TEMPO Interaktif, BANGKOK - Perdana Menteri Thailand Abhisit Vejjajiva memperingatkan bahwa situasi politik negaranya kemungkinan menjadi tidak stabil lagi bila bekas perdana menteri Thaksin Shinawatra diijinkan kembali ke Thailand.
Dalam sebuah wawancara dengan BBC Senin kemarin (27/06), Abhisit mengatakan pemerintahan mendatang tidak boleh mengedepankan kepentingan seseorang di atas kepentingan negara. "Karena ini akan menyebabkan ketidakstabilan" katanya.
Partai Abhisit, Partai Demokrat, akan bersaing memperebutkan suara rakyat dalam pemilihan umum 3 Juli mendatang, melawan partai oposisi, Partai Puea Thai, yang dipimpin adik perempuan Thaksin, Yingluck Shinawatra.

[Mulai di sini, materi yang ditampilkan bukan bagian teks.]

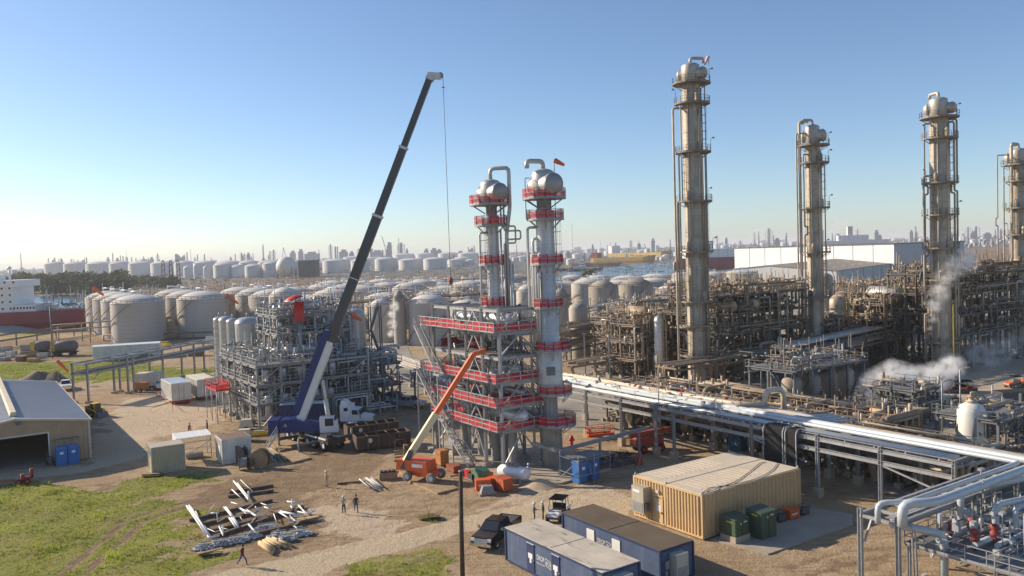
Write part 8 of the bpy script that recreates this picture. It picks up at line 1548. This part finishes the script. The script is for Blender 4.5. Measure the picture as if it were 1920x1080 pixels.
o = b.build('far_pipe_clutter', [STEELO, WHITED, SK]); o['kind'] = 'stuff'; tag(o, 'mass of far pipe racks and catwalks between the tank farms', 'industrial area')
# ---- trees
def leafmass(b, c, rx, ry, rz_, n, s, rr):
    for k in range(n):
        u, v, w = rr.gauss(0, 1), rr.gauss(0, 1), rr.gauss(0, 1); m = math.sqrt(u * u + v * v + w * w) or 1; q = rr.uniform(.7, 1.0); x, y, z = c[0] + u / m * rx * q, c[1] + v / m * ry * q, c[2] + abs(w / m) * rz_ * q; d = Vector((rr.gauss(0, 1), rr.gauss(0, 1), rr.gauss(0, 1))).normalized(); e = d.orthogonal().normalized() * s * rr.uniform(.6, 1.2); f = d.cross(e) * rr.uniform(.6, 1.0); p = Vector((x, y, z)); b.quad(p - e, p - f, p + e, p + f)
TREEM = M('dark_tree_leaves', (.06, .075, .028), .85, 0, .5, .08, rnd=.0); translucent(TREEM, .3)
b = B(); rr = random.Random(21)
for k in range(120):
    px = rr.uniform(-80, 232) if k < 95 else rr.uniform(190, 330); y = rr.uniform(533, 556) if k < 95 else rr.uniform(530, 540); q = G(px, y); H_ = rr.uniform(12, 21) * (1 if k < 95 else .55); leafmass(b, (q.x, q.y, H_ * .15), rr.uniform(7, 12), rr.uniform(7, 10), H_ * .85, 230, 1.5, rr)
    b.cyl((q.x, q.y, 0), .4, H_ * .5, 5)
o = b.build('woodland', TREEM); o['kind'] = 'stuff'; tag(o, 'dense dark wood on the bank behind the red tanker', 'wood')
q = G(1105, 521); t = thing('tree', 'round olive tree on the channel bank before the grey towboat', 'tree', (q.x, q.y, 0)); b = B(); leafmass(b, (0, 0, 1), 14 / FPX * q.y, 6, HT(q, 505) - 1, 700, .9, rr); b.build('crown', M('olive_leaves', (.1, .115, .025), .85, 0, .4, .3), t); b = B(); b.cyl((0, 0, 0), .35, 3, 7); b.build('trunk', WOODD, t)
b = B()
for k in range(900):
    px = rr.uniform(-200, 2100); hz = 503.5 - .0345 * px; q = G(px, hz + rr.uniform(5, 9)); s = q.y / FPX; leafmass(b, (q.x, q.y, 0), 8 * s, 8 * s, rr.uniform(2, 4.2) * s, 12, 2.4 * s, rr)
o = b.build('distant_treeline', M('far_leaves', (.05, .065, .035), .9, 0, .3, .01)); o['kind'] = 'stuff'; tag(o, 'thin dark line of far trees along the horizon', 'trees')
b = B()
for k in range(260):
    px = rr.uniform(-60, 430); y = rr.uniform(526, 545) - px * .03; q = G(px, y); s = q.y / FPX; leafmass(b, (q.x, q.y, 0), 5 * s, 5 * s, rr.uniform(1.5, 3.5) * s, 10, 1.4 * s, rr)
o = b.build('bank_shrubs', TREEM); o['kind'] = 'stuff'; tag(o, 'scattered shrubs on the far bank behind the tanks', 'shrubs')
# ================================================================== STEAM AND HAZE
def steam(label, blobs, dens, seed, up=0):
    o0 = blobs[0][0]; b = B()
    bm = bmesh.new()
    for c, r in blobs:
        for k in range(60): z = 1 - 2 * (k + .5) / 60; a = k * 2.39996; w = math.sqrt(1 - z * z); bm.verts.new(Vector(c) - Vector(o0) + Vector((w * math.cos(a), w * math.sin(a), z)) * r)
    h_ = bmesh.ops.convex_hull(bm, input=bm.verts); bmesh.ops.delete(bm, geom=list(set(h_['geom_interior'] + h_['geom_unused'])), context='VERTS'); bm.verts.index_update(); b.v = [tuple(v.co) for v in bm.verts]
    for f_ in bm.faces: b.face([v.index for v in f_.verts])
    bm.free()
    m = bpy.data.materials.new('steam_%d' % seed); m.use_nodes = True; n, l = m.node_tree.nodes, m.node_tree.links; n.remove(n['Principled BSDF']); pv_ = n.new('ShaderNodeVolumePrincipled'); pv_.inputs['Color'].default_value = (.995, .995, .995, 1); pv_.inputs['Anisotropy'].default_value = .2
    tc = n.new('ShaderNodeTexCoord'); acc = None
    for c, r in blobs:                                             # soft falloff around each puff, broken up by noise
        c = Vector(c) - Vector(o0); d = n.new('ShaderNodeVectorMath'); d.operation = 'DISTANCE'; d.inputs[1].default_value = tuple(c); l.new(tc.outputs['Object'], d.inputs[0])
        k = n.new('ShaderNodeMapRange'); k.interpolation_type = 'SMOOTHSTEP'; k.inputs[1].default_value = r; k.inputs[2].default_value = r * .15; k.inputs[3].default_value = 0; k.inputs[4].default_value = 1; l.new(d.outputs['Value'], k.inputs[0])
        if acc is None: acc = k.outputs[0]
        else: a = n.new('ShaderNodeMath'); a.operation = 'MAXIMUM'; l.new(acc, a.inputs[0]); l.new(k.outputs[0], a.inputs[1]); acc = a.outputs[0]
    nz = n.new('ShaderNodeTexNoise'); nz.inputs['Scale'].default_value = .75; nz.inputs['Detail'].default_value = 7; nz.inputs['Roughness'].default_value = .68; l.new(tc.outputs['Object'], nz.inputs['Vector'])
    q = n.new('ShaderNodeMapRange'); q.inputs[1].default_value = .42; q.inputs[2].default_value = .66; l.new(nz.outputs['Fac'], q.inputs[0]); s = n.new('ShaderNodeMath'); s.operation = 'MULTIPLY'; l.new(acc, s.inputs[0]); l.new(q.outputs[0], s.inputs[1])
    e = n.new('ShaderNodeMath'); e.operation = 'MULTIPLY'; e.inputs[1].default_value = dens; l.new(s.outputs[0], e.inputs[0]); l.new(e.outputs[0], pv_.inputs['Density']); l.new(pv_.outputs[0], n['Material Output'].inputs['Volume'])
    o = b.build('steam_cloud', m, None, o0); return tag(o, label, 'steam', 'steam clouds')
def sp(px, py, Y, rpx): q = D(px, py, Y); return (q, rpx / FPX * Y)
steam('largest white steam cloud billowing over the ochre vent drum', [sp(1658, 720, 117, 42), sp(1638, 724, 117, 34), sp(1690, 706, 118, 34), sp(1722, 716, 119, 40), sp(1672, 700, 117, 32), sp(1755, 708, 120, 36), sp(1785, 688, 121, 30)], 2.8, 1)
steam('slanting white steam jet rising in front of the third tall column', [sp(1743, 615, 150, 8), sp(1747, 596, 150, 14), sp(1753, 572, 150, 20), sp(1762, 548, 150, 25), sp(1772, 522, 150, 27), sp(1790, 500, 151, 32), sp(1815, 490, 152, 30)], 1.2, 2)
steam('faint grey steam drifting low over the right lot', [sp(1785, 676, 150, 26), sp(1830, 664, 151, 36), sp(1870, 662, 152, 36), sp(1895, 645, 152, 30), sp(1850, 680, 151, 30)], .6, 3)
steam('thin wisp of steam beside the brown stained tank', [sp(733, 625, 190, 10), sp(736, 608, 190, 13), sp(735, 590, 190, 11), sp(740, 575, 190, 13)], 2, 4)
for k, (px, py, r) in enumerate(((185, 484, 16), (235, 474, 18), (395, 482, 14), (1412, 444, 16), (1560, 435, 24), (1680, 440, 12))):
    o = steam('small far white plume above the skyline, %s from the left' % ORD[k], [sp(px, py, 2400, r * .7), sp(px + r * .5, py - r * .4, 2400, r * .8), sp(px + r * 1.2, py - r * .7, 2400, r * .7)], .04, 10 + k); o['group'] = 'far plumes on the skyline'
hb = B(); hb.bx(-9800, -300, -3, 9800, 15500, 80); m = bpy.data.materials.new('haze_air'); m.use_nodes = True; n, l = m.node_tree.nodes, m.node_tree.links; n.remove(n['Principled BSDF']); pv_ = n.new('ShaderNodeVolumePrincipled'); pv_.inputs['Color'].default_value = (.9, .94, 1, 1); pv_.inputs['Density'].default_value = 0.00012; pv_.inputs['Anisotropy'].default_value = .12; l.new(pv_.outputs[0], n['Material Output'].inputs['Volume'])
stuff(hb.build('haze', m))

Selama masa kampanye kedua partai itu mengobral janji kepada calon pemilih, antara lain janji menaikkan upah pekerja. Janji ini sekaligus menjadikan Thailand sebagai negara terakhir di Asia yang melihat gaji sebagai amunisi untuk meraih kemenangan, setelah bertahun-tahun didera masalah ekonomi akibat perpecahan politik. Partai berkuasa, Partai Demokrat, yang didukung militer kemarin menjanjikan meningkatkan upah minimum 25 persen jika mereka tetap berkuasa. Sedangkan partai pendukung bekas perdana menteri Thaksin Shinawatra, yang sementara memimpin hasil survei, berjanji meningkatkan upah minimum 40 persen.

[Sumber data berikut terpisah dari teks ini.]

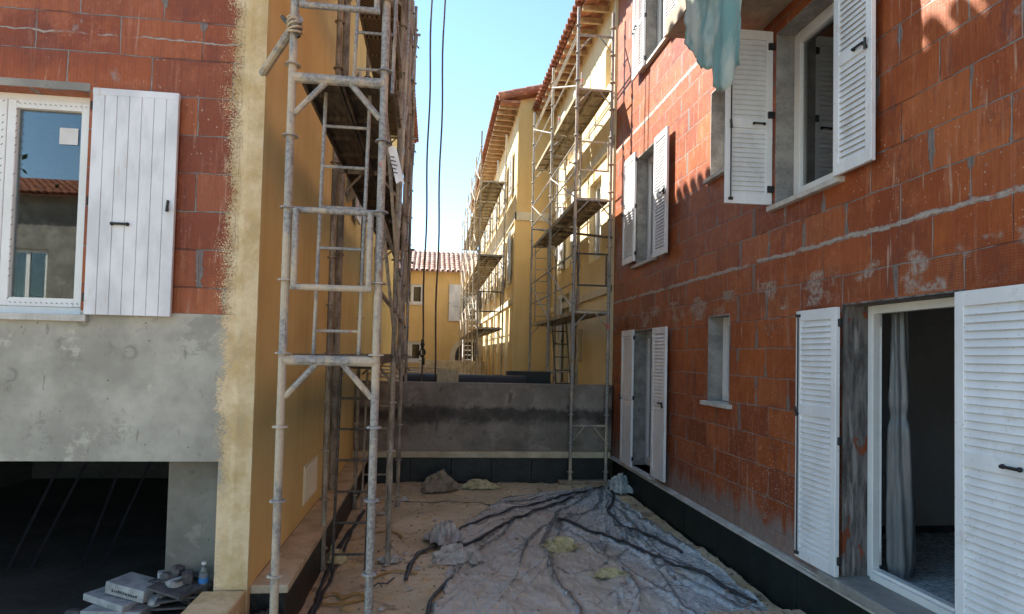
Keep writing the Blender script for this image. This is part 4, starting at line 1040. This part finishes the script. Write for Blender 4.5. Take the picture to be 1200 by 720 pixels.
hose([(2.86, 9.95), (2.72, 9.2), (2.45, 8.55), (2.40, 7.9), (2.62, 7.2), (2.72, 6.6)], .03, 'dark looping strip nearest the right brick wall')
hose([(-.35, 9.0), (.3, 9.15), (1.0, 9.0), (1.7, 9.5)], .017, 'thin dark cable lying across the sand near the paper heap')
hose([(-.85, 8.6), (-.93, 7.4), (-.95, 6.3), (-.92, 5.2), (-.98, 4.6)], .032, 'black hose lying along the foot of the left plinth')
hose([(-.9, 8.0), (-.88, 6.8), (-.90, 5.7), (-.86, 4.7)], .022, 'thinner black hose beside the one along the left plinth')

# ------------------------------------------------------------------ debris
def crumple(name, loc, size, mat, seed, label, cat, group=None, strips=0, flat=1.0):
    rnd = random.Random(seed); bm = BM(); n = 38; L = Vector((loc[0], loc[1], ground_h(loc[0], loc[1])))
    if loc[0] > .3: L.z += sheet_h(loc[0], loc[1])*.7
    gr = {}
    for i in range(n+1):
        for j in range(n+1):
            uu = i/n*2-1; vv = j/n*2-1; rr_ = max(abs(uu), abs(vv)); ang = math.atan2(vv, uu)
            edge = 1+.35*noise.noise(Vector((math.cos(ang)*1.3, math.sin(ang)*1.3, seed)))
            q = rr_*edge
            p = Vector((math.cos(ang)*q, math.sin(ang)*q, 0)); 
            dn = noise.noise_vector(p*2.6+Vector((seed, 0, 0)))*.38+noise.noise_vector(p*6+Vector((0, seed, 0)))*.17
            rid = 1-abs(noise.noise(p*2.2+Vector((0, 0, seed))))*2
            rid2 = 1-abs(noise.noise(p*5.5+Vector((0, 9, seed))))*2
            lob = .5+.5*noise.noise(p*1.6+Vector((3, seed, 0)))*2; h = max(0, 1-rr_**2.6)*(.25+.30*rid+.45*max(0, min(1, lob)))+.24*rid2*(1-rr_*.6)
            gr[i, j] = bm.verts.new((L.x+(p.x+dn.x)*size[0], L.y+(p.y+dn.y)*size[1], L.z+max(.004, .01+h*size[2])))
    for i in range(n):
        for j in range(n): bm.faces.new((gr[i, j], gr[i+1, j], gr[i+1, j+1], gr[i, j+1]))
    for k in range(strips):
        a = rnd.uniform(0, 6.28); p = L.copy(); pts = []
        for q in range(6): pts.append(p+Vector((math.cos(a)*q*size[0]*.33, math.sin(a)*q*size[1]*.33, .02+.03*math.sin(q*1.7+k)))); a += rnd.uniform(-.4, .4)
        sweep(bm, smoothline(pts, 4), .008, 6, .5)
    return tag(obj(name, bm, mat, origin=L, smooth=False, recalc=False), label, cat, group)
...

Menurut politikus yang bertarung dalam pemilu nanti, Thailand tidak punya pilihan kecuali menaikkan upah. Kendati masih berupa kata-kata, pengamat menilai janji itu setidaknya akan dilaksanakan, walaupun tidak sebesar seperti yang dijanjikan. Masih kata pengamat, rencana menaikkan upah minimum merefleksikan keinginan di antara pembuat kebijakan Thailand bahwa negara perlu memperkuat ekonomi dalam negeri untuk melindungi diri dari kecenderungan tuntutan global.